Researchers examining the effects of a simulated underwater CO2 leak on marine life ecosystems off the west coast of Scotland are calling initial release operations a “success,” reporting that the CO2 behaved as the team expected. The project is led by the Plymouth Marine Laboratory, and though researchers have now turned off the CO2 stream, data collection and analysis work remain ongoing and the site will be continually monitored until at least September. “Following a complex drilling operation, the injection of CO2 from a shore-based laboratory into shallow marine sediments is allowing scientists to determine whether (and how) such a leak from a CCS sub-seabed storage site would adversely affect marine life. The experiment is also enabling the assessment of various ways of monitoring for CO2 leakage,” a Plymouth Marine Laboratory release said. 

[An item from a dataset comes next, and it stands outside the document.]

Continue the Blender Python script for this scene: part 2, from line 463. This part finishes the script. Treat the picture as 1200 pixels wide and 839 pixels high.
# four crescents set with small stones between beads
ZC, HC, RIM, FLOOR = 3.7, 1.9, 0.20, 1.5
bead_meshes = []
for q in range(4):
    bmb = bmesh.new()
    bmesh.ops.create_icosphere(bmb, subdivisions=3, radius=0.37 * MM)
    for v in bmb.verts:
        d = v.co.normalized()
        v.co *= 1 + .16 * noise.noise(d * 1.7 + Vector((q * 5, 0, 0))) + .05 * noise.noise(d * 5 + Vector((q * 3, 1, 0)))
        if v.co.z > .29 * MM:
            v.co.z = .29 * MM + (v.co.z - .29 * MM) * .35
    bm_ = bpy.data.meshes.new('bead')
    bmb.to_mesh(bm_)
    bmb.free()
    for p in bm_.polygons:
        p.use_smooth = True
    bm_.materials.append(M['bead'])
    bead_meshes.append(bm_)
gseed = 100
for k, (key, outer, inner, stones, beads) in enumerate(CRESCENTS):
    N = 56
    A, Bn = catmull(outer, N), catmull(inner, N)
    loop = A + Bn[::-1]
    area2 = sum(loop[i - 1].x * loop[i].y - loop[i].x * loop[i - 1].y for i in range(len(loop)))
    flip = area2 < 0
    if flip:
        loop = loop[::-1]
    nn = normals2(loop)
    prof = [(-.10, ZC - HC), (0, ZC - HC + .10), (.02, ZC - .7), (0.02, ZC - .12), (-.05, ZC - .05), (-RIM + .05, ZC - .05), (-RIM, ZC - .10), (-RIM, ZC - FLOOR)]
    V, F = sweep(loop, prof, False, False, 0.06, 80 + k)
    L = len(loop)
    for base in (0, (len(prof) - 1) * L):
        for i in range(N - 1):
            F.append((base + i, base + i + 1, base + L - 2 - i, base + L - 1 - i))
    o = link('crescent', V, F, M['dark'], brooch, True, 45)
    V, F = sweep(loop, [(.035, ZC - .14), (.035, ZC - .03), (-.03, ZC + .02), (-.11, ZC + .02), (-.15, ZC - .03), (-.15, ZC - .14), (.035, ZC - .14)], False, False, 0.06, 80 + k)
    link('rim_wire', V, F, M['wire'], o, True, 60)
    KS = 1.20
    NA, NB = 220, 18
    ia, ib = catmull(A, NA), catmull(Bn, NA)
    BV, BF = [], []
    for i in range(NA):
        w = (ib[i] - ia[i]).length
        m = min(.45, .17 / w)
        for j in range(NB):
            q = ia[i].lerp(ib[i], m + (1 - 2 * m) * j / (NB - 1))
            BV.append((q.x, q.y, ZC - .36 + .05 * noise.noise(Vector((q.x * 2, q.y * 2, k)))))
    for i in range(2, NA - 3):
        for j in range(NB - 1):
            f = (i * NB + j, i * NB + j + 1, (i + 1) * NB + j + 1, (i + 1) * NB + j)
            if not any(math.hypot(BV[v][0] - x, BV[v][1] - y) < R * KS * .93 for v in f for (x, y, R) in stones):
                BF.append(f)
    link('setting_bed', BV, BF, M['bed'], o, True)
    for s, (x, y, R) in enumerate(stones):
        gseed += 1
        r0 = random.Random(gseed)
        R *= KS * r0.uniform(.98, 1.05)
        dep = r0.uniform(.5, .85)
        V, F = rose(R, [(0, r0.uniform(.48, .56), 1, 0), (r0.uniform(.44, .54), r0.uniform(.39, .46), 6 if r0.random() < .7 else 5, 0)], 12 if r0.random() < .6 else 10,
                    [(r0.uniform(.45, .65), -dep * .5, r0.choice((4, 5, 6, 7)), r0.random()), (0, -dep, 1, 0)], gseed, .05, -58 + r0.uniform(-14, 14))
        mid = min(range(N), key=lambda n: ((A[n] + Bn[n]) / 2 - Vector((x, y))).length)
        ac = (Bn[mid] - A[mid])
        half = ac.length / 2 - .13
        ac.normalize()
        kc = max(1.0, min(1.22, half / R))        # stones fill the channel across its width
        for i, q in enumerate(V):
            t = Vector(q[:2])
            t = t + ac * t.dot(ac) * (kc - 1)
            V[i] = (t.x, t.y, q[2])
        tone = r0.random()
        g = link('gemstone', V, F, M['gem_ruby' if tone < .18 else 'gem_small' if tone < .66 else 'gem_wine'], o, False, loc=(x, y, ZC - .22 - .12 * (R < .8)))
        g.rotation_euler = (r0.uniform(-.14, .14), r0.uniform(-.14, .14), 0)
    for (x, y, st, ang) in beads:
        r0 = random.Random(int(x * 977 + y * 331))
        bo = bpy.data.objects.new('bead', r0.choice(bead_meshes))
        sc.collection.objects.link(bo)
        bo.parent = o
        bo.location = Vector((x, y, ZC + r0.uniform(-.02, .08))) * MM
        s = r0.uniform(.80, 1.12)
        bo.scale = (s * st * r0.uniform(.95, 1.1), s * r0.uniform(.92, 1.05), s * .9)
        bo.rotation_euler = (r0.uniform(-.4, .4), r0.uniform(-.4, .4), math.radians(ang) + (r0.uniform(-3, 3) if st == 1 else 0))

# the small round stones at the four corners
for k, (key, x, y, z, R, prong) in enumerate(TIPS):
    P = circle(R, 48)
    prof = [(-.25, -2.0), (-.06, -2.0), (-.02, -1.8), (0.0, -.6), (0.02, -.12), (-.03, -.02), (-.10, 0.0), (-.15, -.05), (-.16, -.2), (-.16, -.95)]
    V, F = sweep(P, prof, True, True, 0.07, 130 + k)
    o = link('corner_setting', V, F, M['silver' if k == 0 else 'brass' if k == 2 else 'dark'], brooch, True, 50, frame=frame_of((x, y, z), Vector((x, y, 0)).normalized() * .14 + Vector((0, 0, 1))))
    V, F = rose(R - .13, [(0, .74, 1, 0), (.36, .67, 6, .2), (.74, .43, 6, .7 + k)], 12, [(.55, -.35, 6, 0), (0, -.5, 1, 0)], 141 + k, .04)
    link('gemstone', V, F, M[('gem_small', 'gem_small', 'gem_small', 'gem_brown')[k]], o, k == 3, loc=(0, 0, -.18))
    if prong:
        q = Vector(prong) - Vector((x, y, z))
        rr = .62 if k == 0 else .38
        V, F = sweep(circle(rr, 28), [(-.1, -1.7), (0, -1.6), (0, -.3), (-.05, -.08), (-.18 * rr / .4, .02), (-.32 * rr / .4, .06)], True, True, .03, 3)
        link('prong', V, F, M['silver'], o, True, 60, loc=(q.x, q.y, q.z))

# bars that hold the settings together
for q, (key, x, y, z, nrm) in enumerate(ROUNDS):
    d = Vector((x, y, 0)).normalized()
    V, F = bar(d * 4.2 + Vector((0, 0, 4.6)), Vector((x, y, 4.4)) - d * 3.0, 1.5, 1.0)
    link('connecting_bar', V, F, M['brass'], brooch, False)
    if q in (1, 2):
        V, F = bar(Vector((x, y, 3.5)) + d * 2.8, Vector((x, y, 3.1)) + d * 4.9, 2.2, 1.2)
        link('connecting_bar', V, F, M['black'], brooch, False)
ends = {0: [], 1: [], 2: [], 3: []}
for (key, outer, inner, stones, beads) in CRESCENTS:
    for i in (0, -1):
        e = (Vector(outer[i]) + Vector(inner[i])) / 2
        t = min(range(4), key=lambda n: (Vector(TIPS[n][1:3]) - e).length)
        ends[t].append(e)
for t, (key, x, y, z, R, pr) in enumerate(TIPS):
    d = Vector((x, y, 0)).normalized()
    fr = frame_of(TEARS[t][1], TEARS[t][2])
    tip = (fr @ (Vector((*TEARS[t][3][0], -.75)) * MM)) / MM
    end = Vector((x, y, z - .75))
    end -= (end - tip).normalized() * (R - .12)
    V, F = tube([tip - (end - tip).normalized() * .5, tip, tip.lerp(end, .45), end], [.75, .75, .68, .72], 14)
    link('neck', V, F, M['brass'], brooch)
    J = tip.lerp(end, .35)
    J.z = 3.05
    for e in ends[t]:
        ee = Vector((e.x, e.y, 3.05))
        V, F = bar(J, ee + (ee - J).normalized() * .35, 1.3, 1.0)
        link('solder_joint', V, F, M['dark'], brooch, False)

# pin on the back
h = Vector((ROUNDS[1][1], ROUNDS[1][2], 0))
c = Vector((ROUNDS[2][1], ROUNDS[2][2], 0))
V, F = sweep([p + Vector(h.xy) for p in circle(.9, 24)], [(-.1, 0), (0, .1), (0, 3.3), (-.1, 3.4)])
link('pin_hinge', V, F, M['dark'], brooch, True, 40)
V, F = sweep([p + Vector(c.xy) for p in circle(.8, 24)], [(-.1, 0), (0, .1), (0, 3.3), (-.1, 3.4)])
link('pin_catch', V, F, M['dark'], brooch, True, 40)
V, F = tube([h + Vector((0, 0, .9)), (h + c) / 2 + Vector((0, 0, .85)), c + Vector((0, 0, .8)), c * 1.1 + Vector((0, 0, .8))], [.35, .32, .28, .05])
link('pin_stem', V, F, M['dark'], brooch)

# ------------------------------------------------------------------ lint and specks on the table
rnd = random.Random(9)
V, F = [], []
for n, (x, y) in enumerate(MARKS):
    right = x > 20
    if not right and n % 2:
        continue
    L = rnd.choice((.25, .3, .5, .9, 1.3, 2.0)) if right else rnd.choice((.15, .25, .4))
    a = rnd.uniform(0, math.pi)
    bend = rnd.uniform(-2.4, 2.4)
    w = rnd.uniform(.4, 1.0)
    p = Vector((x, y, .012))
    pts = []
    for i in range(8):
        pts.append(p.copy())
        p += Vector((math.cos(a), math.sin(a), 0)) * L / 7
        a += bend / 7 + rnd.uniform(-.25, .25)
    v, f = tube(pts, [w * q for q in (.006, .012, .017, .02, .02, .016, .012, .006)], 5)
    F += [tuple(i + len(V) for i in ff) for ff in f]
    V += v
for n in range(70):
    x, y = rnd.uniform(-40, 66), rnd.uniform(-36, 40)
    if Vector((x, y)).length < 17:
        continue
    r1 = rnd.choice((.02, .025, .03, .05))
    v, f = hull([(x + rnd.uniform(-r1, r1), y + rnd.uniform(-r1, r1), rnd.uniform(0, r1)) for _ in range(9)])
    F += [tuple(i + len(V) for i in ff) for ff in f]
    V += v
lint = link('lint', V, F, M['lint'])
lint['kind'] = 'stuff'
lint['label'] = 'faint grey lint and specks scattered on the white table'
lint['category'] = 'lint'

Researchers began piping more than four and a half tonnes of CO2 through a borehole into shallow sediments in Scotland’s Ardmucknish Bay in mid-May to examine how CO2 disperses through the sediment and water and affects marine life and the surrounding ecosystems. In an interview this week with GHG Monitor, experiment coordinator Henrik Stahl of the Scottish Association for Marine Science said that divers observing the site have found that the impact of the experiment has been very localized, and that some nearby marine life was affected by the experiment, while others remained unaltered. “We’re still processing much of the data,” Stahl said. “What we’ve seen initially is that we could see the gas seeping through the sediment surface quite quickly. Surprisingly, there was a large number of gas bubbles. We’re still calculating how much is coming out as CO2, and we’re still calculating the pH level. But some animals seemed to suffer from the low PH, while other animals seemed to cope better.” In particular, Stahl said that sea urchins were negatively affected, while crabs appeared to be attracted to the site where the gaseous bubbles were forming. He said a surprise result was that the CO2 being released from the sea bed was being affected by the tides—more carbon would flow out during low tide.

Most European CO2 Storage Projects Offshore

Stahl said that even though researchers simulated the leak on a small testing area, the experiment will help provide insight into any potential leaks that could occur underwater in the future. “This experiment tests how the [surrounding environment and marine life] was affected in the short-term, but even within this time period, some animals seemed to suffer,” Stahl said. “We could compute that our experiment worked, and it worked very well.”

The simulated leakage project is part of a larger four-year research effort to better understand how the U.K.’s marine environments react to potential leaks from underwater carbon storage operations, as well as to develop technology to help monitor marine environments for leakage. The effort is a particularly relevant one for Europe, where most of the continent’s CO2 storage projects are slated for offshore development. Norway’s Statoil currently runs two of world’s oldest CO2 storage projects, both offshore at Sliepner and Snøhvit. More recently, the Netherlands barred all onshore CO2 storage, while the U.K. said it will only accept entries into its CCS demonstration program that plan to inject CO2 into offshore saline aquifers or depleted oil and gas reservoirs.